Elephants Toka Lulu Maggie
Toka (above, left) has found lifelong companions in Lulu and Maggie and is never far from them as the group moves through their rich habitat.

At age 48, Toka is the older of the two elephants. She’s easy to identify with her long tusks. Toka was only four years old when she arrived in Toronto, having been captured in Mozambique. She likely lost her mother and family members in a government cull. We can never give back all that Toka has tragically lost, but we can give her a life that is far more natural: open spaces, the companionship of other elephants, and the freedom to choose her activities (as much as is possible in a captive environment).

Toka particularly enjoys a good mud bath. In fact, she and the other elephants are fond of digging their own mud holes and there are quite a few of them in the habitats! Toka can be found splashing, rolling and coating herself in the slippery soil, an activity that provides both protection for her skin and some fun. She has found lifelong companions in Maggie and Lulu and is never far from them as the group moves through their rich habitat.
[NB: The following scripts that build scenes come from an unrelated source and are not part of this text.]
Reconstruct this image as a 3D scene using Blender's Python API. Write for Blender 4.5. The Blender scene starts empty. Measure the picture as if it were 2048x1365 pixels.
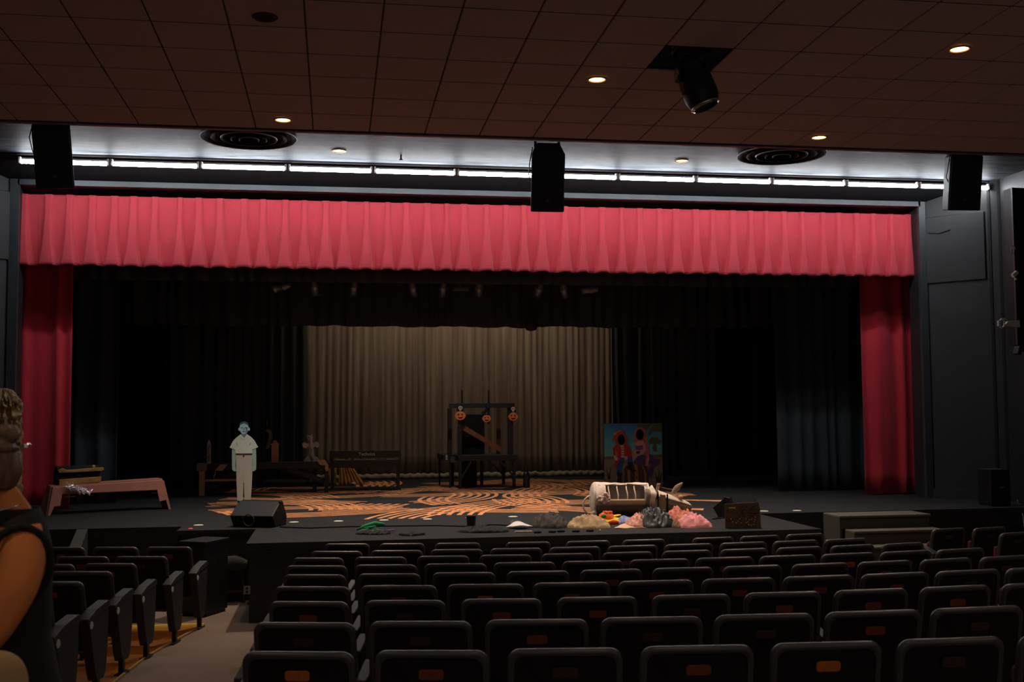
import bpy, bmesh, math, random
from mathutils import Vector, Matrix, noise
R = math.radians
sc = bpy.context.scene
COL = sc.collection
random.seed(7)

# ------------------------------------------------------------------ camera
F = 2200.; EYE = 2.26; YAW = R(9.15); PIT = math.atan(137/2200.); ROLL = R(.38)
f0 = Vector((math.sin(YAW), math.cos(YAW), 0)); r0 = Vector((math.cos(YAW), -math.sin(YAW), 0)); z0 = Vector((0, 0, 1))
FW = f0*math.cos(PIT) + z0*math.sin(PIT); u0 = -f0*math.sin(PIT) + z0*math.cos(PIT)
RT = r0*math.cos(ROLL) - u0*math.sin(ROLL); UP = u0*math.cos(ROLL) + r0*math.sin(ROLL)
cam = bpy.data.cameras.new('camera'); co = bpy.data.objects.new('camera', cam); COL.objects.link(co)
co.matrix_world = Matrix(((RT.x, UP.x, -FW.x, 0), (RT.y, UP.y, -FW.y, 0), (RT.z, UP.z, -FW.z, EYE), (0, 0, 0, 1)))
cam.sensor_width = 36; cam.lens = F/2048*36; cam.clip_start = .05; cam.clip_end = 100
cam.dof.use_dof = True; cam.dof.focus_distance = 15; cam.dof.aperture_fstop = 5.0
sc.camera = co
def ray(u, v): return FW + RT*((u-1024)/F) + UP*((682.5-v)/F)
def PY(u, v, Y):
    d = ray(u, v); t = Y/d.y; return Vector((d.x*t, Y, EYE+d.z*t))
def PZ(u, v, Z):
    d = ray(u, v); t = (Z-EYE)/d.z; return Vector((d.x*t, d.y*t, Z))
# ------------------------------------------------------------------ world, light levels, exposure
w = bpy.data.worlds.new('world'); sc.world = w; w.use_nodes = True
w.node_tree.nodes['Background'].inputs[0].default_value = (1.0, .90, .86, 1)
w.node_tree.nodes['Background'].inputs[1].default_value = .215
sc.view_settings.view_transform = 'Standard'; sc.view_settings.look = 'None'
sc.view_settings.exposure = 0; sc.view_settings.gamma = 1; sc.view_settings.use_curve_mapping = False
TUBE = 50.0          # radiance of the fluorescent tubes
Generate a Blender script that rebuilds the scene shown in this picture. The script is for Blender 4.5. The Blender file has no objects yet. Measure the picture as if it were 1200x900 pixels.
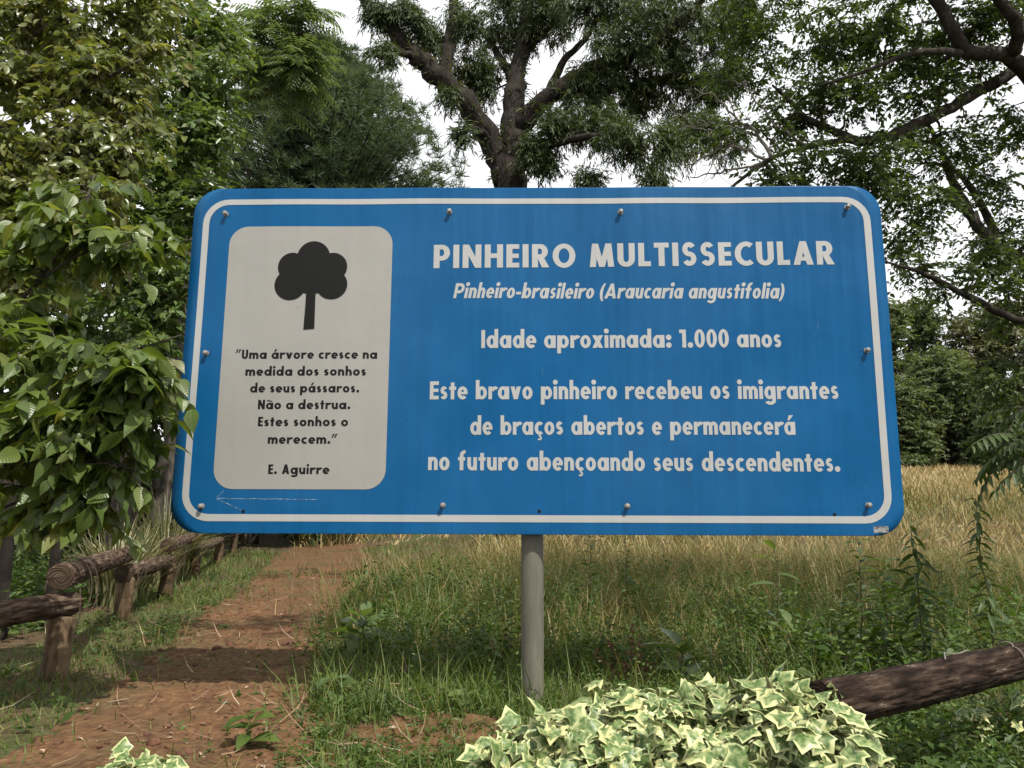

Thika was born at the Toronto Zoo in 1980 (October is her birthday month) to mother Tequila and father Tantor. Sadly, Tequila rejected Thika shortly after birth, a situation that is not uncommon in zoos. We can sense that this experience deeply affected her and believe that Thika’s new life at PAWS may help her heal from that difficult beginning. Since she only knew life in a zoo before coming to PAWS, it was exciting to introduce Thika into a spacious and natural environment where she could freely roam, explore, and forage on fresh vegetation – though it may have taken a bit more time for her to ease into these innate behaviors.

Thika has bonded with Mara and can be seen following her around like an enthusiastic little sister. Together they traverse a dynamic habitat with rolling, oak tree studded hills and different areas, smells and sights to investigate. Thika is the tallest of the elephants, notable for her long legs. She is the only captive born African elephant at PAWS.

Elephants Toka Maggie
Toka and Maggie at ARK 2000.

Some of our supporters have wondered why these two elephants are not living together. As we reported in our June 2018 newsletter, despite being highly social animals, not all elephants get along. This is the case with Thika and Toka. Unfortunately, the two elephants had a history of incompatibility at the Toronto Zoo, which persisted when they came to the sanctuary. Our first priority is always the health and well-being of the animals, and, in this case, creating two separate groups was the kindest thing to do. Today, everyone is relaxed and able to just be the elephants they are, doing what elephants like to do—as it should be.